India’s Union Minister for Petroleum and Natural Gas, Hardeep Singh Puri, said on Friday that the country plans to use 1% sustainable aviation fuel (SAF) for domestic airlines by 2025. 

India will need 140 million litres of SAF per year. Puri added: “More ambitiously, if we target for 5% SAF blend, India requires around 70 crore (700m) litre of SAF/ annum.” 

The government statement said that India has achieved a significant development towards decarbonising the aviation sector. The test flight from Pune to Delhi using “indigenously produced” SAF was successful on 19 May. 

“By 1% SAF blending, more than [500,000] farmers get benefitted by supplying sugarcane as feedstock. Additionally, more than [100,000] green jobs will be generated,” he added. 

During his speech, Puri pushed the need to produce fuel from alternative and sustainable sources to achieve net-zero emissions by 2070. 

According to news agency the Hindu, India has no policies governing SAF, unlike the US and some European countries. The European Commission mandated using SAF to operate from 2025, with a minimum volume of 2%. 

The government statement said India’s civil aviation sector consumed around eight million tonnes of aviation turbine fuel while emitting 20 million tonnes of greenhouse gases in 2019. “India has feedstock for potential production of 19–24 million tonnes of SAF per year, whereas the estimated maximum requirement of SAF in India, considering 50% blend, is around eight to ten million tons per year by 2030,” Puri said. 

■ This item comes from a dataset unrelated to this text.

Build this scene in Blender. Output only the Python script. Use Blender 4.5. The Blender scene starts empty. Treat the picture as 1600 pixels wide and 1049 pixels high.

Indian Prime Minister Narendra Modi announced the country’s target of achieving net zero by 2070 at COP26. An independent research organisation, Climate Action Tracker, said in a report: “It [long-term strategy for low carbon development] neither presents any emissions pathways nor does it show to what extent their policies and measures will translate into the required emissions reductions by 2070.”